Je suis étonné que personne ne fasse le lien entre la taille (et la structure) de la bureaucratie municipale, et l’aberration électoraliste que furent les défusions municipales.
@Delvin: Si une certaine grogne populaire existe face à la taille de l’appareil municipal montréalais, je ne crois pas qu’elle provienne tant d’une comparaison avec d’autres villes canadiennes que de la perception que quantité de postes décisionnels et de structures alambiquées ont été créés dans une tentative maladroite de faire plaisir à tout le monde au travers des fusions/défusions. L’administration municipale actuelle est structurée autour des nécessités électorales des gouvernements provinciaux qui les ont réalisées, la bourde ultime étant sans doute celle de M. Charest lorsqu’il réalisa les défusions. Je crois qu’on a pas fini de souligner l’immensité de cette gaffe, et ses conséquences sur l’efficacité de l’administration municipale.
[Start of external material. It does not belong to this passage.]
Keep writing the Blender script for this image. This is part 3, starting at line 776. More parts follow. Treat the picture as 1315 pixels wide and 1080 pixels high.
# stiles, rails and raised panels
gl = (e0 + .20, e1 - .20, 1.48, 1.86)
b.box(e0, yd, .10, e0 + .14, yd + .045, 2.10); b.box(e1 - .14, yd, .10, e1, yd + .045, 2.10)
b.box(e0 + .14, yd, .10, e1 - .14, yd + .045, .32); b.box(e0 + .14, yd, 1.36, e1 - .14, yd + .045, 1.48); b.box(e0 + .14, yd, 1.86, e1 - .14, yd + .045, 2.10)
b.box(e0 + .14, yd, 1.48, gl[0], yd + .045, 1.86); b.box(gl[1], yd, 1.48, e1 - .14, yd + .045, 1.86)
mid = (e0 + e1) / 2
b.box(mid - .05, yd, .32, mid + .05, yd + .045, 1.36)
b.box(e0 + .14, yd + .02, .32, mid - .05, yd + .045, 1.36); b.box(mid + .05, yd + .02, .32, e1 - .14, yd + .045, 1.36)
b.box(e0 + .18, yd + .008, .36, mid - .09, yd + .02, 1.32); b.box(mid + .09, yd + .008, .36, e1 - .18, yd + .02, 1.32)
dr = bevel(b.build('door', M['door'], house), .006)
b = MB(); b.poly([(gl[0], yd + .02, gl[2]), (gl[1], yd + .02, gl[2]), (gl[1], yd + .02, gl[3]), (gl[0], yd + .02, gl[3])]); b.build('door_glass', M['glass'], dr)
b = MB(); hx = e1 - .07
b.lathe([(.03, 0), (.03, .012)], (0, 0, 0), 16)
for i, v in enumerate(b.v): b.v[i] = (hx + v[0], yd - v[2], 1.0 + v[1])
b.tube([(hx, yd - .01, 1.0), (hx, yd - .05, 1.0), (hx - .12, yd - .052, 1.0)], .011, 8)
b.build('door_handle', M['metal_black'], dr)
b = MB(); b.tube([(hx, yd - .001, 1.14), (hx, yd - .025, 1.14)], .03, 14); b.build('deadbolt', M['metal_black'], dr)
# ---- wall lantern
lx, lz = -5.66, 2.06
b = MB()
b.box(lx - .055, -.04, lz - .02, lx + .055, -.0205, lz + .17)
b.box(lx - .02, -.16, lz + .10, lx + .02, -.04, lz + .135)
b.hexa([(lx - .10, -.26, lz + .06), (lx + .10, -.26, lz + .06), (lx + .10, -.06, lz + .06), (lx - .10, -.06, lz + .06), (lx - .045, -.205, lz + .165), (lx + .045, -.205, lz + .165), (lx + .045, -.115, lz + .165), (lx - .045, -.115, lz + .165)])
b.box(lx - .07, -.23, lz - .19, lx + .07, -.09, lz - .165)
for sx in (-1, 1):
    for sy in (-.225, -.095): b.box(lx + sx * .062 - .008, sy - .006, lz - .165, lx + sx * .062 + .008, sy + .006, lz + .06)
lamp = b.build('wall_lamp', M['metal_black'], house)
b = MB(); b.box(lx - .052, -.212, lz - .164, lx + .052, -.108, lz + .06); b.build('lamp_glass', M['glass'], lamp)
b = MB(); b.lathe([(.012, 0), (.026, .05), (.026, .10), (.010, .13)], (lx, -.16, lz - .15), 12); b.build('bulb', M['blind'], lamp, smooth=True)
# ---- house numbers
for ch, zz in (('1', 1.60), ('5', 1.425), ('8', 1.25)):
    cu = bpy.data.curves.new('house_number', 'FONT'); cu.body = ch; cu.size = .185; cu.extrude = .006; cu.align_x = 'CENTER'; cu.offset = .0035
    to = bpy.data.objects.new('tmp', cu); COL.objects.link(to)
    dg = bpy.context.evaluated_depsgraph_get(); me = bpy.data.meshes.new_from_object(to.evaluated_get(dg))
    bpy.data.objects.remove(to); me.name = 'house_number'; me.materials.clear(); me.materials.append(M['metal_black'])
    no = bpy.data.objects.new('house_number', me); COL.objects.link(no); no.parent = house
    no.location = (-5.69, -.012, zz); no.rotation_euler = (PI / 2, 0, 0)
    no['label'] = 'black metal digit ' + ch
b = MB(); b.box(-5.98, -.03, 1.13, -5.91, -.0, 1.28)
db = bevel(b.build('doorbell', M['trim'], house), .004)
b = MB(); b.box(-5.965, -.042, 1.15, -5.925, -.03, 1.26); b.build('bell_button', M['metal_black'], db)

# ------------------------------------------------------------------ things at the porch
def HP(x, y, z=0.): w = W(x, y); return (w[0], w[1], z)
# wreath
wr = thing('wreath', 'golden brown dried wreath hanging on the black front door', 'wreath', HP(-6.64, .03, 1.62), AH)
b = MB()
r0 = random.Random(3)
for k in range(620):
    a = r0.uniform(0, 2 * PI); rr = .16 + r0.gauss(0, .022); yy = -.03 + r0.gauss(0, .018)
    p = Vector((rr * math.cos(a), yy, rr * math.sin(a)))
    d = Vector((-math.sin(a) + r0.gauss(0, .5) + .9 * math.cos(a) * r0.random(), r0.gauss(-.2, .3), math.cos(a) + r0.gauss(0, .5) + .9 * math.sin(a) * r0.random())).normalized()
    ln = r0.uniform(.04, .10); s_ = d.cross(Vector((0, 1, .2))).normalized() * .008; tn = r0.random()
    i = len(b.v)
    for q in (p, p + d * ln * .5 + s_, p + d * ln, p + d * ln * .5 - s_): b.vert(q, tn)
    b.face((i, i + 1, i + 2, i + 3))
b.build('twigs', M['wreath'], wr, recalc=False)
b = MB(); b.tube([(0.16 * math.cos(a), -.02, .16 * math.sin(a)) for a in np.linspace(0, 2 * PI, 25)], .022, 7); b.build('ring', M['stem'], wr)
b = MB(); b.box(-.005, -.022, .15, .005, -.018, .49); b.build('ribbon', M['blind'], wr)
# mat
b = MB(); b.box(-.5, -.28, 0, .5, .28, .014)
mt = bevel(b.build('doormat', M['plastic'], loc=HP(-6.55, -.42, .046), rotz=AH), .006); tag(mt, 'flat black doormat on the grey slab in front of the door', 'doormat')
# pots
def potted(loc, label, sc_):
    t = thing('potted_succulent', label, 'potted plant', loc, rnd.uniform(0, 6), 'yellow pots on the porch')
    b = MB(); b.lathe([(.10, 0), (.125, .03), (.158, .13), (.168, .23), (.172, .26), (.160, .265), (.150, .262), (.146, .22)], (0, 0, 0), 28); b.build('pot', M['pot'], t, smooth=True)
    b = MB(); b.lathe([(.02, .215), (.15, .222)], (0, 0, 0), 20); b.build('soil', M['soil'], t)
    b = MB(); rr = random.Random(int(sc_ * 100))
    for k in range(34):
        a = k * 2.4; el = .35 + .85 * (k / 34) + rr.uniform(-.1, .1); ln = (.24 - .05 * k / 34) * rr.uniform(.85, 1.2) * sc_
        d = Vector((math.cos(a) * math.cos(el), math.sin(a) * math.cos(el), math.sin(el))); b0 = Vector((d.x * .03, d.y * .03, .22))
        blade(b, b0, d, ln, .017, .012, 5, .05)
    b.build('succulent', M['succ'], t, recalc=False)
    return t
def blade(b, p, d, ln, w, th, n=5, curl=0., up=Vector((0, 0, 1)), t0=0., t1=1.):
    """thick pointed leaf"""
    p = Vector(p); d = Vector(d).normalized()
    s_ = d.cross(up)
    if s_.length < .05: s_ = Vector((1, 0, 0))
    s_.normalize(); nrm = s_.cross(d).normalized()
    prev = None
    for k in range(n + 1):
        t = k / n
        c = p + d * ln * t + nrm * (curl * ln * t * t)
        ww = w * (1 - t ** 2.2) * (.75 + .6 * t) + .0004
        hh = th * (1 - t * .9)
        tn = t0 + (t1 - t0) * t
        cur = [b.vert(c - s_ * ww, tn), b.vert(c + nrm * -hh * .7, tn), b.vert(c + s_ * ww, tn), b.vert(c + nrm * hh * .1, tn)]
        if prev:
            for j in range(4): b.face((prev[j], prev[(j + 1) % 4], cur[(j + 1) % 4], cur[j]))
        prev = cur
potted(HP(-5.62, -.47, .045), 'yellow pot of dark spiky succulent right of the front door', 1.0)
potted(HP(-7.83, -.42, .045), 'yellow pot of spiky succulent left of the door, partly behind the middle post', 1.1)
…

Your argument for a parliamentary-style system falls apart because you overlook the executive council.
There is no debate on any matter of importance within any council meeting for the city as a whole. All matters are decided upon behind closed doors by an elite group of 12.
Never is heard a dissenting word in council chambers. Montreal councillors — all 65 of them — are for all practical purposes a rubber stamp that offers the illusion of participatory democracy, and you fell for it.
And you didn’t even mention all the other government supra-groups that do anywhere from very little to absolutely nothing. 19 individual borough councils (8-10 councillors each) 14 on-island municipal councils. The agglomeration council (which is another rubber stamp because of Montreal’s overwhelming weighting). The CMM,
Calling for useless councillors to be eliminated isn’t a knee-jerk ideological move. It’s a demand to strip away the illusion of public representation and replace it with something functional.
A government big enough to give you everything you want is big enough to take away everything you have.
Thomas Jefferson: “The natural progress of things is for liberty to yield, and government to gain ground.”